Required task
Starting at the first line of the listing below, repeat each line exactly until the line containing "tag(b.build('shelf_bracket', M['metal']), 'grey", which you include. Leave out pictures.

____________________

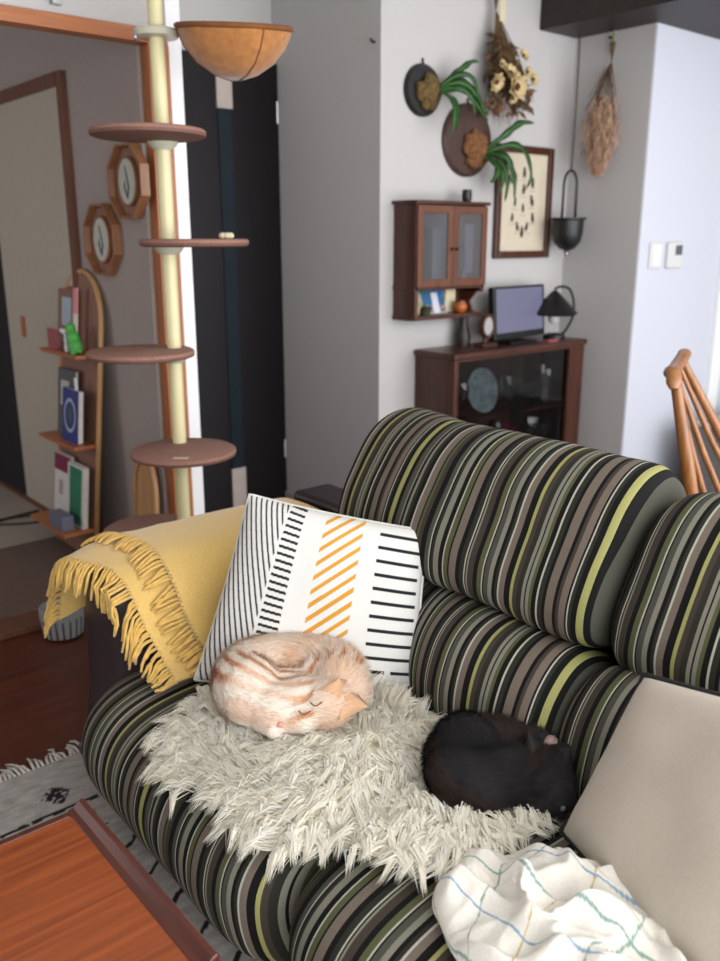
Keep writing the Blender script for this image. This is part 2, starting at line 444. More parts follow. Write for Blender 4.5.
# switch plates on the white panel wall
t = thing('light_switch', (3.73, 2.31, 1.13), 'plain white switch plate on the pale blue-white wall, left of the dark-display controller', 'light switch')
b = MB(); b.bx(3.68, 3.775, 2.292, 2.304, 1.13, 1.25); b.build('plate', M['white'], t, bevel=.004)
b = MB(); b.bx(3.70, 3.755, 2.287, 2.292, 1.145, 1.235); b.build('rocker', M['whitepaint'], t, bevel=.002)
t = thing('wall_controller', (3.87, 2.31, 1.13), 'white wall controller with small dark display, right of the plain switch', 'control panel')
b = MB(); b.bx(3.82, 3.94, 2.282, 2.304, 1.13, 1.25); b.build('housing', M['white'], t, bevel=.006)
b = MB(); b.bx(3.875, 3.93, 2.279, 2.282, 1.19, 1.235); b.build('display', plain('lcd', (92, 104, 110), .3), t)
# small hook and metal bracket
b = MB(); b.tube([(2.40, 2.755, 1.99), (2.385, 2.755, 1.99), (2.38, 2.755, 2.0)], .005, 8)
tag(b.build('wall_hook', M['black'], smooth=True), 'tiny dark hook on the grey recess wall near its corner', 'hook')
b = MB(); b.bx(1.135, 1.165, 2.735, 2.76, 1.93, 2.12); b.prism([(1.165, 2.735, 2.1), (1.165, 2.735, 1.935), (1.215, 2.735, 2.1)], (0, .01, 0))
b.bx(1.135, 1.165, 2.55, 2.76, 2.1, 2.12)
tag(b.build('shelf_bracket', M['metal']), 'grey metal bracket on the white wall above the orange wooden lintel', 'bracket')

# ------------------------------------------------------------------ cat tower
RX = V((.764, -.645, 0)); FD = V((.645, .764, 0))
PX, PY = 1.312, 2.45
def offs(r, d): return RX * r + FD * d + V((PX, PY, 0))
tw = thing('cat_tower', (PX, PY, 0), 'tall cream-poled cat tower with round brown platforms beside the black door', 'cat tower')
b = MB(); b.tube([(PX, PY, .03), (PX, PY, CZ - .01)], .0215, 20); b.build('pole', M['cream'], tw, smooth='auto')
b = MB(); b.lathe([(.20, 0), (.20, .03), (.03, .032)], (PX, PY, 0), 40); b.build('base', M['platform'], tw, smooth='auto', bevel=.004)
b = MB(); b.lathe([(.06, CZ - .02), (.06, CZ - .001)], (PX, PY, 0), 24); b.build('ceiling_cap', M['clear'], tw, smooth='auto')
for (r, dd, z) in ((-.018, -.10, 1.540), (.083, -.02, 1.243), (-.090, -.06, .917), (.030, -.09, .615), (-.095, -.03, .335)):
    c = offs(r, dd)
    b = MB(); b.lathe([(.149, 0), (.160, .004), (.162, .012)], (c.x, c.y, z), 48, mi=1)
    b.lathe([(.162, .012), (.160, .020), (.155, .023)], (c.x, c.y, z), 48)
    pl = b.build('platform', [M['platform'], M['platedge']], tw, smooth='auto')
    b = MB(); b.lathe([(.022, -.022), (.027, -.022), (.04, -.010), (.046, 0)], (PX, PY, z - .001), 24)
    b.build('bracket_collar', M['clear'], pl, smooth='auto')
# hammock bowl
def htilt(rr, a, z):
    # the ring sags a little towards the room
    v = V((rr * math.cos(a), rr * math.sin(a), 0)); return (hc.x + v.x, hc.y + v.y, hz + z * .88 + .16 * v.dot(FD) - .03 * v.dot(RX))
hc = offs(.222, .0); hz = 1.842
b = MB()
prof = [(.172, .0), (.168, -.018), (.150, -.06), (.115, -.105), (.065, -.14), (.012, -.158), (.008, -.15), (.06, -.132), (.11, -.098), (.143, -.056), (.160, -.016), (.164, 0)]
n = 64; vs = []
for (r, z) in prof:
    for k in range(n):
        a = 2 * PI * k / n
        rr = r * .94 * (1 + .012 * math.sin(6 * a)) ; vs.append(htilt(rr, a, z))
fs = [(i * n + k, i * n + (k + 1) % n, (i + 1) * n + (k + 1) % n, (i + 1) * n + k) for i in range(len(prof) - 1) for k in range(n)]
b.add(vs, fs)
ham = b.build('hammock_bowl', M['suede'], tw, smooth=True)
b = MB()
b.tube([htilt(.162, a, 0) for a in [2 * PI * k / 48 for k in range(49)]], .0075, 8)
b.build('rim', M['suede_dark'], ham, smooth=True)
b = MB()
for a0 in (2.6, 4.65, .5):
    b.tube([htilt((r + .001) * .94, a0, z) for r, z in prof[:6]], .0025, 6)
b.build('seam', M['suede_dark'], ham, smooth=True)
b = MB(); b.lathe([(.03, -.022), (.06, -.02), (.066, -.006), (.06, 0), (.03, .002)], (PX, PY, hz - .005), 28)
b.build('bracket_collar', M['clear'], tw, smooth='auto')
b = MB(); p0 = offs(.02, .0); p1 = offs(.09, .01)
b.tube([(p0.x, p0.y, hz - .012), (p1.x, p1.y, hz - .006)], .009, 8)
b.build('hammock_arm', M['metal'], tw, smooth=True); b = MB(); b.tube([(offs(-.055, -.02).x, offs(-.055, -.02).y, hz - .04), (offs(-.055, -.02).x, offs(-.055, -.02).y, hz - .005)], .005, 8)
b.build('clamp_screw', M['metal'], tw, smooth=True)
# small white toy resting on the second platform
c = offs(.185, -.05); b = MB()
for i in range(5): b.ell((c.x + random.uniform(-.018, .018), c.y + random.uniform(-.012, .012), 1.243 + .023 + .009), (.011, .011, .0095), 10, 8)
tag(b.build('cat_toy', M['kraft'], smooth=True), 'small pale crumpled cat toy on the second-highest tower platform', 'cat toy')
c = offs(.045, -.21); b = MB(); b.box((c.x, c.y, .615 + .0235), (.045, .016, .001), rz=-.7)
tag(b.build('paper_slip', M['kraft']), 'small pale paper slip on the tower platform second from the bottom', 'paper')

# ------------------------------------------------------------------ tatami room
def octpts(X, yc, zc, ry, rz, rot=PI / 8):
    return [V((X, yc + ry * math.cos(rot + k * PI / 4), zc + rz * math.sin(rot + k * PI / 4))) for k in range(8)]
def octframe(yc, zc, ry, rz, label):
    t = thing('wall_ornament', (1.42, yc, zc), label, 'wall decoration', None)
    A = octpts(1.418, yc, zc, ry, rz); B = octpts(1.386, yc, zc, ry, rz); C_ = octpts(1.386, yc, zc, ry * .93, rz * .93); D = octpts(1.408, yc, zc, ry * .90, rz * .90)
    b = MB(); P = [A, B, C_, D]; b.grid(P, 4, 8, closev=True); b.build('frame', M['octwood'], t)
    b = MB(); b.prism(octpts(1.418, yc, zc, ry * .915, rz * .915), (-.008, 0, 0)); b.build('mount_board', M['shelfwood'], t)
    b = MB(); b.prism([V((1.41, yc + ry * .50 * math.cos(2 * PI * k / 28), zc + rz * .62 * math.sin(2 * PI * k / 28))) for k in range(28)], (-.012, 0, 0))
    inner = b.build('oval_rim', M['octwood'], t)
    b = MB(); b.prism([V((1.398, yc + ry * .44 * math.cos(2 * PI * k / 28), zc + rz * .56 * math.sin(2 * PI * k / 28))) for k in range(28)], (-.002, 0, 0))
    pr = b.build('oval_print', M['oval'], t)
    b = MB()
    b.tube([(1.3955, yc - .004, zc - .055), (1.3955, yc - .016, zc - .02), (1.3955, yc - .006, zc + .02), (1.3955, yc + .004, zc + .05)], [.003, .004, .003, .002], 6)
    b.tube([(1.3955, yc - .004, zc - .055), (1.3955, yc + .014, zc - .015), (1.3955, yc + .010, zc + .005)], [.003, .004, .001], 6)
    b.build('motif', M['blueink'], pr)
octframe(3.115, 1.262, .135, .135, 'octagonal wooden wall ornament with a pale oval centre, lower of the pair')
octframe(2.875, 1.452, .135, .13, 'octagonal wooden wall ornament with a pale oval centre, upper one partly behind the tower platform')

# leaning arched shelf
sh = thing('arched_shelf', (1.36, 3.33, .03), 'tall narrow arched wooden shelf leaning on the tatami room wall', 'shelf')
def shX(z): return 1.285 + (z - .03) * (.12 / 1.12)
ys0, ys1 = 3.15, 3.52
arch = [V((shX(.03), ys0, .03)), V((shX(.95), ys0, .95))]
for k in range(1, 16):
    a = PI * k / 16
    z = .95 + .195 * math.sin(a); arch.append(V((shX(z), (ys0 + ys1) / 2 - (ys1 - ys0) / 2 * math.cos(a), z)))
arch += [V((shX(.95), ys1, .95)), V((shX(.03), ys1, .03))]
b = MB(); b.prism(arch, (.014, 0, 0)); b.build('back_panel', M['shelfwood'], sh, bevel=.002)
b = MB()
for i in range(len(arch) - 1):
    p, q = arch[i], arch[i + 1]
b.tube([p + V((.004, 0, 0)) for p in arch], .011, 6); b.build('edge_frame', M['lightwood'], sh, smooth=True)
for z, dp in ((.165, .125), (.50, .092), (.845, .092)):
    x1 = shX(z); b = MB(); b.bx(x1 - dp, x1, ys0 + .005, ys1 - .005, z - .014, z); b.build('shelf_board', M['orangewood'], sh, bevel=.002)
def book(name, y0, y1, z0, h, th, lean, m, label, cat, xoff=0, extra=None, grp=None):
    """a book resting on a shelf board at height z0, its cover facing -x"""
    x0 = shX(z0) - .014 - th - xoff
    t = thing(name, (x0, (y0 + y1) / 2, z0), label, cat, grp)
    s = lean
    def P(dx, y, z): return V((x0 + dx + s * z, y, z0 + z))
    b = MB()
    for (a0, a1) in ((0, .0025), (th - .0025, th)):
        b.prism([P(a0, y0, 0), P(a0, y1, 0), P(a0, y1, h), P(a0, y0, h)], (a1 - a0, 0, 0))
    b.prism([P(0, y1 - .002, 0), P(0, y1, 0), P(0, y1, h), P(0, y1 - .002, h)], (th, 0, 0))
    b.build('cover', m, t)
    b = MB(); b.prism([P(.0025, y0 + .003, .003), P(.0025, y1 - .002, .003), P(.0025, y1 - .002, h - .003), P(.0025, y0 + .003, h - .003)], (th - .005, 0, 0))
    b.build('pages', M['pages'], t)
    if extra: extra(t, P)
    return t
def ex_maroon(t, P):
    b = MB(); b.prism([P(-.001, 3.33, .185), P(-.001, 3.49, .185), P(-.001, 3.49, .252), P(-.001, 3.33, .252)], (.0009, 0, 0)); b.build('maroon_band', M['maroon'], t)
    b = MB()
    for k in range(5): b.prism([P(-.0012, 3.40, .09 + k * .012), P(-.0012, 3.44, .09 + k * .012), P(-.0012, 3.44, .096 + k * .012), P(-.0012, 3.40, .096 + k * .012)], (.001, 0, 0))
    b.build('cover_print', M['mauve'], t)
book('picture_book', 3.33, 3.49, .165, .255, .016, .105, M['bookwhite'], 'white book with maroon band standing on the lowest arched-shelf board', 'book', .002, ex_maroon)
def ex_green(t, P):
    b = MB(); b.prism([P(-.001, 3.185, .01), P(-.001, 3.30, .01), P(-.001, 3.30, .235), P(-.001, 3.185, .235)], (.0009, 0, 0)); pan = b.build('cover_panel', M['green'], t)
    b = MB()
    for k in range(7):
        y = 3.20 + k * .014; h = .04 + .03 * (k % 3); b.prism([P(-.0016, y, .03), P(-.0016, y + .008, .03), P(-.0016, y + .004, .03 + h)], (.0006, 0, 0))
    b.build('grass_print', plain('dark_green_print', (18, 74, 54), .7), pan)
book('picture_book', 3.165, 3.322, .165, .245, .02, .105, M['bookwhite'], 'green-covered picture book standing on the lowest arched-shelf board', 'book', .012, ex_green)
b = MB(); b.bx(shX(.165) - .118, shX(.165) - .068, 3.19, 3.32, .165, .225)
tag(b.build('storage_tin', plain('blue_grey_tin', (112, 112, 128), .5), bevel=.003), 'small blue-grey box in front of the green picture book', 'box')
def ex_navy(t, P):
    b = MB(); R = []
    for rr in (.045, .056):
        R.append([P(-.0012, 3.265 + rr * math.cos(2 * PI * k / 28), .105 + rr * 1.2 * math.sin(2 * PI * k / 28)) for k in range(28)])
    b.grid(R, 2, 28, closev=True); b.build('ring_print', M['skyblue'], t)
    b = MB(); b.prism([P(-.0012, 3.265 + .02 * math.cos(2 * PI * k / 20), .105 + .03 * math.sin(2 * PI * k / 20)) for k in range(20)], (.001, 0, 0)); b.build('centre_print', M['blueink'], t)
book('hardback_book', 3.19, 3.34, .50, .205, .024, .10, M['navy'], 'navy blue book with a pale ring on its cover, middle shelf board', 'book', .025, ex_navy)
def ex_grey(t, P):
    b = MB(); b.prism([P(-.001, 3.36, .12), P(-.001, 3.44, .12), P(-.001, 3.44, .22), P(-.001, 3.36, .22)], (.0009, 0, 0)); b.build('cover_photo', M['oval'], t)
book('hardback_book', 3.30, 3.47, .50, .265, .014, .105, M['greybook'], 'dark grey framed book standing behind the navy book', 'book', .002, ex_grey)
b = MB(); b.box((shX(.60) - .035, 3.25, .50 + .125), (.010, .016, .25)); tag(b.build('stick', M['white'], bevel=.002), 'narrow white stick standing behind the navy book', 'stick')
def ex_top(t, P):
    b = MB(); b.prism([P(-.001, 3.36, .09), P(-.001, 3.45, .09), P(-.001, 3.45, .2), P(-.001, 3.36, .2)], (.0009, 0, 0)); b.build('cover_photo', M['skyblue'], t)
book('postcard_book', 3.34, 3.49, .845, .23, .010, .105, M['shelfwood'], 'brown booklet with pale picture on the top arched-shelf board', 'book', .002, ex_top)
b = MB(); x = shX(.845) - .045
b.prism([(x, 3.27, .845), (x, 3.295, .845), (x + .024, 3.295, 1.085), (x + .024, 3.27, 1.085)], (.01, 0, 0), mi=0); b.prism([(x + .014, 3.269, .99), (x + .014, 3.296, .99), (x + .024, 3.296, 1.086), (x + .024, 3.269, 1.086)], (.0105, 0, 0), mi=1)
tag(b.build('bookmark_card', [M['pages'], M['pinkbook']]), 'thin upright pink and cream card on the top arched-shelf board', 'card')
b = MB(); x = shX(.845) - .075; b.bx(x, x + .012, 3.38, 3.46, .845, .925); tag(b.build('red_booklet', M['redbook']), 'small dull red booklet left of the green figurine', 'booklet')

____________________

Reply
Keep writing the Blender script for this image. This is part 2, starting at line 444. More parts follow. Write for Blender 4.5.
# switch plates on the white panel wall
t = thing('light_switch', (3.73, 2.31, 1.13), 'plain white switch plate on the pale blue-white wall, left of the dark-display controller', 'light switch')
b = MB(); b.bx(3.68, 3.775, 2.292, 2.304, 1.13, 1.25); b.build('plate', M['white'], t, bevel=.004)
b = MB(); b.bx(3.70, 3.755, 2.287, 2.292, 1.145, 1.235); b.build('rocker', M['whitepaint'], t, bevel=.002)
t = thing('wall_controller', (3.87, 2.31, 1.13), 'white wall controller with small dark display, right of the plain switch', 'control panel')
b = MB(); b.bx(3.82, 3.94, 2.282, 2.304, 1.13, 1.25); b.build('housing', M['white'], t, bevel=.006)
b = MB(); b.bx(3.875, 3.93, 2.279, 2.282, 1.19, 1.235); b.build('display', plain('lcd', (92, 104, 110), .3), t)
# small hook and metal bracket
b = MB(); b.tube([(2.40, 2.755, 1.99), (2.385, 2.755, 1.99), (2.38, 2.755, 2.0)], .005, 8)
tag(b.build('wall_hook', M['black'], smooth=True), 'tiny dark hook on the grey recess wall near its corner', 'hook')
b = MB(); b.bx(1.135, 1.165, 2.735, 2.76, 1.93, 2.12); b.prism([(1.165, 2.735, 2.1), (1.165, 2.735, 1.935), (1.215, 2.735, 2.1)], (0, .01, 0))
b.bx(1.135, 1.165, 2.55, 2.76, 2.1, 2.12)
tag(b.build('shelf_bracket', M['metal']), 'grey metal bracket on the white wall above the orange wooden lintel', 'bracket')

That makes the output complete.